The provisions were in the same typeface as the rest of the contract, and, "although the last sentence in the first provision is in capital letters, it is neither a title nor a warning to C&M."
Because the provisions were not remarkable or notable on the face of the Agreement, the Court held that they could not be enforced against C&M.
In light of the above findings, the Court of Appeals reversed the trial Court's dismissal of C&M's misrepresentation claims, holding the exculpatory provisions void because: "(1) [they] failed to clearly, unambiguously, and unmistakably explain to C&M that they were accepting the risk of True Value's negligence; and (2) the form, looked at in its entirety, failed to alert the signer to the nature and significance of the document being signed."
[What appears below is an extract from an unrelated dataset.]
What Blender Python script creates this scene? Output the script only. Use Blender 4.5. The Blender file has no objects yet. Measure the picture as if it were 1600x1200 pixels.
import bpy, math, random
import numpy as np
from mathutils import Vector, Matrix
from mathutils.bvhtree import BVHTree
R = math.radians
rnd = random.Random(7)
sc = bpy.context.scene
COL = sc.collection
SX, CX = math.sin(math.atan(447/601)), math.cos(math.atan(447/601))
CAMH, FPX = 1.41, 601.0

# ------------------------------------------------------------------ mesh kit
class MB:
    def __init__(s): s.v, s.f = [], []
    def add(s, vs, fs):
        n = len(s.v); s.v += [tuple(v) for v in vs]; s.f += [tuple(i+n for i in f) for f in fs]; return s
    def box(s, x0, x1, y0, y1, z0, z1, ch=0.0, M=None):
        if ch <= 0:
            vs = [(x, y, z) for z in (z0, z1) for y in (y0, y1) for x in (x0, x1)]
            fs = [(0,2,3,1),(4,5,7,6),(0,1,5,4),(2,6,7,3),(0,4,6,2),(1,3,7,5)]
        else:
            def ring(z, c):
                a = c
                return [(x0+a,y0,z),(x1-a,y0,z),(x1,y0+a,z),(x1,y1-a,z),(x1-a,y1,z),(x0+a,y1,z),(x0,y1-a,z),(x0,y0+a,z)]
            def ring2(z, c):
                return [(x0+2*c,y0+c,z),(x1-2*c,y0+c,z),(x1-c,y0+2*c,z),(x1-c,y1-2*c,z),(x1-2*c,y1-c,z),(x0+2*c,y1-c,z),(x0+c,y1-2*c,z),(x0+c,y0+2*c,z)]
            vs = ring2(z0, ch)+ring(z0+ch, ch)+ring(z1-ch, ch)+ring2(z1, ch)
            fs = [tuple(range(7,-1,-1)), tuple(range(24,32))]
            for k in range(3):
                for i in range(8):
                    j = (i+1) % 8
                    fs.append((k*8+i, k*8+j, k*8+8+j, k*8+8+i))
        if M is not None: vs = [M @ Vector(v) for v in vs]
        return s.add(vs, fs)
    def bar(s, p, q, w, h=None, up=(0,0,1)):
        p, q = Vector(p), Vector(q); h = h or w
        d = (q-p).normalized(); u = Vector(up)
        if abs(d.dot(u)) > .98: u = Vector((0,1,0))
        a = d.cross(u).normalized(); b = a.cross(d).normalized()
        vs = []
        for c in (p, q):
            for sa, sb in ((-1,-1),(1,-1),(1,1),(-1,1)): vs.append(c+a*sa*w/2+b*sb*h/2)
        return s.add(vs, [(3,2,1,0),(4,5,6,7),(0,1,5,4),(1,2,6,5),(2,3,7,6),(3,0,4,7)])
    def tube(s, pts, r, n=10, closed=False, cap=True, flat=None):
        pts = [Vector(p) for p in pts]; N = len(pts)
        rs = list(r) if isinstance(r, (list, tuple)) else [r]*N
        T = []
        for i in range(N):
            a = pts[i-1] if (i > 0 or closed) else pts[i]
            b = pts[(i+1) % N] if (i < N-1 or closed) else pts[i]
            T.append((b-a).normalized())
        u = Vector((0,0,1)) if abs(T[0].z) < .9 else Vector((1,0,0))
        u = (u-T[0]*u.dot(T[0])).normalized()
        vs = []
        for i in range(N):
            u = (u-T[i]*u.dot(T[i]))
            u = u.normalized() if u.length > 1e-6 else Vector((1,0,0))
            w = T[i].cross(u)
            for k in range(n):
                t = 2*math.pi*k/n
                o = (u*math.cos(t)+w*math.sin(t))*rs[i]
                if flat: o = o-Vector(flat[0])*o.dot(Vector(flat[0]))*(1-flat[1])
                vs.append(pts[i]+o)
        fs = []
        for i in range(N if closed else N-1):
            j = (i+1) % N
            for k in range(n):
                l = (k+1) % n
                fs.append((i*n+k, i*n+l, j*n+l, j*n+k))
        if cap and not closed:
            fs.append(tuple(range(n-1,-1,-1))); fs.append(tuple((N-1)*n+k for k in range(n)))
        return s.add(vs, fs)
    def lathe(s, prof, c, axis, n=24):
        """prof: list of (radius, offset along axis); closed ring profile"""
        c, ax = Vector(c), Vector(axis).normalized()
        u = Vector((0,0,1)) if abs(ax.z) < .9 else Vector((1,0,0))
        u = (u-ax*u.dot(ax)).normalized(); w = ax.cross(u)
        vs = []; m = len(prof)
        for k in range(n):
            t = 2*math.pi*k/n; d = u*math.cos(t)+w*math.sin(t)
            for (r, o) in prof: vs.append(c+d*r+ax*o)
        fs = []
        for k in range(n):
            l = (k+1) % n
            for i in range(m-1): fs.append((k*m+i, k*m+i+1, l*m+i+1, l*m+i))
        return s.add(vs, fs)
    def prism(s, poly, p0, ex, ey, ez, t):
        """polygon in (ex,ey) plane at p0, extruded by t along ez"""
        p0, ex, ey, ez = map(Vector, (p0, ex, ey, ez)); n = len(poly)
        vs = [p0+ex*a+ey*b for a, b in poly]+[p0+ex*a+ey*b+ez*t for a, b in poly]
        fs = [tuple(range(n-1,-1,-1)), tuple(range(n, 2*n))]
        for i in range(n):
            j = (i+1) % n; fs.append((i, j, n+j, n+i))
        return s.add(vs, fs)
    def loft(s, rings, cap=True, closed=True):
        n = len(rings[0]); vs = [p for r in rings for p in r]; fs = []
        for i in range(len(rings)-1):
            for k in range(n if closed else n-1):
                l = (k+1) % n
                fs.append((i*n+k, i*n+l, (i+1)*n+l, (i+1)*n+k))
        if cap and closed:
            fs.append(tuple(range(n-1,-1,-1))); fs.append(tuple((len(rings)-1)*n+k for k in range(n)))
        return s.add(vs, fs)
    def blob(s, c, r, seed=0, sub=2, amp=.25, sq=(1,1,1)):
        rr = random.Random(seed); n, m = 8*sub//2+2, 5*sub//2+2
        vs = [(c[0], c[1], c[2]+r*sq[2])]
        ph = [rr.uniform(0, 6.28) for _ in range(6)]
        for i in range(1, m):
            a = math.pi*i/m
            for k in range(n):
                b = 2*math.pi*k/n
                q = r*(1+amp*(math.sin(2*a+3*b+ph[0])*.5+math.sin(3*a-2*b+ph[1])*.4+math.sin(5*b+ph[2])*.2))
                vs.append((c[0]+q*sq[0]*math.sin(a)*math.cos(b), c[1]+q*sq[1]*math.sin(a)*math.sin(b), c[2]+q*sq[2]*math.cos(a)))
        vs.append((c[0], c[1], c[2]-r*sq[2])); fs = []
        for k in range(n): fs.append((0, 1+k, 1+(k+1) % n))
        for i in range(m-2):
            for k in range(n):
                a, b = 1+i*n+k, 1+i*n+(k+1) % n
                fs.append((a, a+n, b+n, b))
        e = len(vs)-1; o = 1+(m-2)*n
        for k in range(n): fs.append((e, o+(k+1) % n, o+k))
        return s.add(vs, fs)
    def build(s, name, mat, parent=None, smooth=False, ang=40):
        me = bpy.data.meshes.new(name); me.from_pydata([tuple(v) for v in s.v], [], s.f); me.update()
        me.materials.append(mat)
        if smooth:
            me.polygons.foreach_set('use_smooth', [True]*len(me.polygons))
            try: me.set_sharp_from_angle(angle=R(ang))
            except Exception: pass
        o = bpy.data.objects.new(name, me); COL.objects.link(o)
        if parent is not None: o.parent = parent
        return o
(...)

The lesson for franchisors (at least under Wisconsin law) in C&M is twofold: first, make sure that your exculpatory clauses are reasonably specific, addressing the types of statements that you do not authorize your salespeople to make and upon which your prospective franchisees should not rely.
Second, your exculpatory clauses should in some way stand out from the rest of your franchise agreement -- by separating them from the agreement itself, or by using capital letters, bold, or a text box to call the reader's attention to them. Many franchisors have successfully relied on a separate "disclosure questionnaire" containing exculpatory clauses for this purpose.
For franchisees, the lesson is to carefully read your franchise disclosure document, franchise agreement and other related contracts before you sign them!
If a promise, statement, or representation was made to you by the franchisor or its salespeople and you're relying on it, make sure it's in the franchise agreement or in an addendum before you sign.
Matthew correctly states: "If a promise, statement, or representation was made to you by the franchisor or its salespeople and you're relying on it, make sure it's in the franchise agreement or in an addendum before you sign. "
This is why you hire a franchise attorney. Not to negotiate the standard form of the contract, but to make sure that the promises made to you are legal reliable.
You can go ahead and sign the contract without the promises being legally reliable, but that is up to you.
In that case, it really is caveat emptor.
Franchisors use of an Acknowledgement Questionnaires or Disclosure Questionnaires are a good idea for clarifying for the prospective franchisee what information from the franchisor they should rely upon in making their decision to buy the franchise.
Franchisors should not unwisely rely on these Questionnaires as a "get of a jail free card" when their franchise sellers (internal salespeople, brokers or franchise sales outsource) make non-compliant earnings claims or claims that are inconsistent with the Financial Performance Representation - FPR in the Franchise Disclosure Document - FDD.